Of the 953,869 residents estimated for Nova Scotia as of July 1, 2017 the largest numbers are either married (393,211) or single (351,009).  Note that this includes all ages, so younger residents are all counted as 'single'.  There are a further 77,149 persons living in a common-law arrangement.  Almost 60,000 Nova Scotians are widowed and a disproportionate number of these are women.  There are 25,189 Nova Scotians who are separated and 47,435 who are divorced. 

Relative to national averages, the composition of Nova Scotians by marital status includes fewer singles a higher proportion who are married.  This is consistent with an older population like Nova Scotia's.  Newfoundland and Labrador - also a relatively older population - has the highest percentage of married persons.  The lowest percentage of married persons (and highest share living common law) is found in Quebec.  The highest shares of single persons are found in the prairie provinces.
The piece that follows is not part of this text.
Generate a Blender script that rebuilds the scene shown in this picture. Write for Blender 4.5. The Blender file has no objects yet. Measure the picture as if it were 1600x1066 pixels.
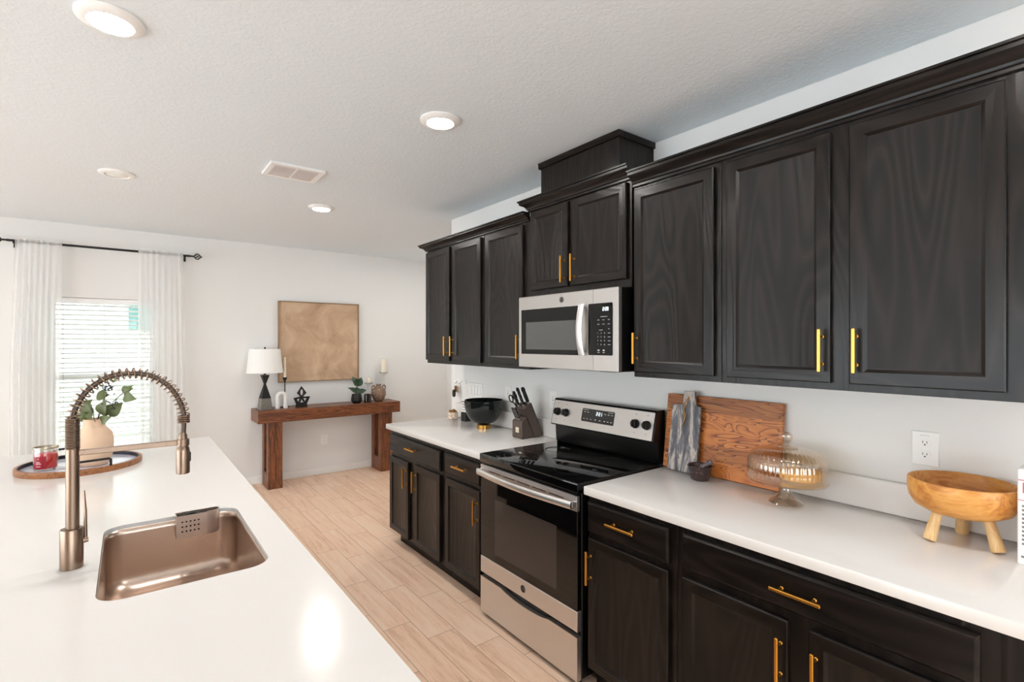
import bpy, bmesh, math, random
from mathutils import Vector, Matrix
random.seed(7)
PI = math.pi
SC = bpy.context.scene
COL = SC.collection

# ------------------------------------------------------------------ camera
cam = bpy.data.cameras.new('camera')
cam.sensor_width = 36.0
cam.lens = 36.0 * 786.0 / 1600.0
cam.shift_y = 2.5 / 1600.0
cam.clip_start = 0.05
camo = bpy.data.objects.new('camera', cam)
COL.objects.link(camo)
camo.location = (0, 0, 1.55)
camo.rotation_euler = (PI / 2, 0, -math.radians(37.36))
SC.camera = camo

# ------------------------------------------------------------------ world, sun, exposure
W = bpy.data.worlds.new('daylight'); SC.world = W
W.use_nodes = True
bg = W.node_tree.nodes['Background']
bg.inputs['Color'].default_value = (0.94, 0.97, 1.0, 1)
bg.inputs['Strength'].default_value = 4.0
sun = bpy.data.lights.new('sun', 'SUN'); sun.energy = 9.0; sun.angle = math.radians(3); sun.color = (.97, .99, 1)
suno = bpy.data.objects.new('sun', sun); COL.objects.link(suno)
suno.rotation_euler = Vector((-.42, .62, .66)).to_track_quat('Z', 'Y').to_euler()
SC.view_settings.view_transform = 'Standard'
SC.view_settings.look = 'None'
SC.view_settings.gamma = 1.0
SC.view_settings.use_curve_mapping = False
SC.view_settings.exposure = 0.82
SC.cycles.max_bounces = 10
SC.cycles.diffuse_bounces = 6
SC.cycles.transparent_max_bounces = 16
SC.cycles.caustics_reflective = False
SC.cycles.caustics_refractive = False
SC.cycles.sample_clamp_indirect = 6.0
LAMP = 135.0         # strength of the recessed lamps

# window openings of the unseen sides of the room (daylight enters here)
def portal(loc, rot, sx, sy):
    l = bpy.data.lights.new('window_daylight', 'AREA'); l.shape = 'RECTANGLE'; l.size = sx; l.size_y = sy
    l.cycles.is_portal = True
    o = bpy.data.objects.new('window_daylight', l); COL.objects.link(o); o.location = loc; o.rotation_euler = rot
portal((-4.62, 2.35, 1.05), (0, -PI / 2, 0), 2.1, 5.7)
portal((0.2, -3.34, 1.4), (PI / 2, 0, 0), 3.4, 1.6)
portal((-0.178, 6.3, 1.23), (-PI / 2, 0, 0), 0.8, 1.46)

# ------------------------------------------------------------------ materials
def lin(c):
    return tuple((x / 12.92 if x <= .04045 else ((x + .055) / 1.055) ** 2.4) for x in [v / 255 for v in c])
def rgba(c): return (*lin(c), 1)
MATS = {}
def new_mat(name):
    m = bpy.data.materials.new(name); m.use_nodes = True
    nt = m.node_tree; p = nt.nodes['Principled BSDF']
    MATS[name] = m
    return m, nt, p
def node(nt, typ, **kw):
    n = nt.nodes.new(typ)
    for k, v in kw.items():
        if k.startswith('i_'):
            n.inputs[k[2:]].default_value = v
        else: setattr(n, k, v)
    return n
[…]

Over time, the composition of Nova Scotia's marital status has changed.  Since 1991 (the first year in which common law arrangements were reported separately), there are fewer people reporting as single and a higher share living common law.  This is particularly the case in younger age cohorts. 

Compared with 1991, the share of married persons in 2017 is also lower across a number of younger age cohorts, but it is higher for older cohorts.  There are fewer widows among older cohorts.  

The share of population either separated or divorced has also risen between 1991 and 2017 for a number of age cohorts, but these are relatively small compared with the population as a whole.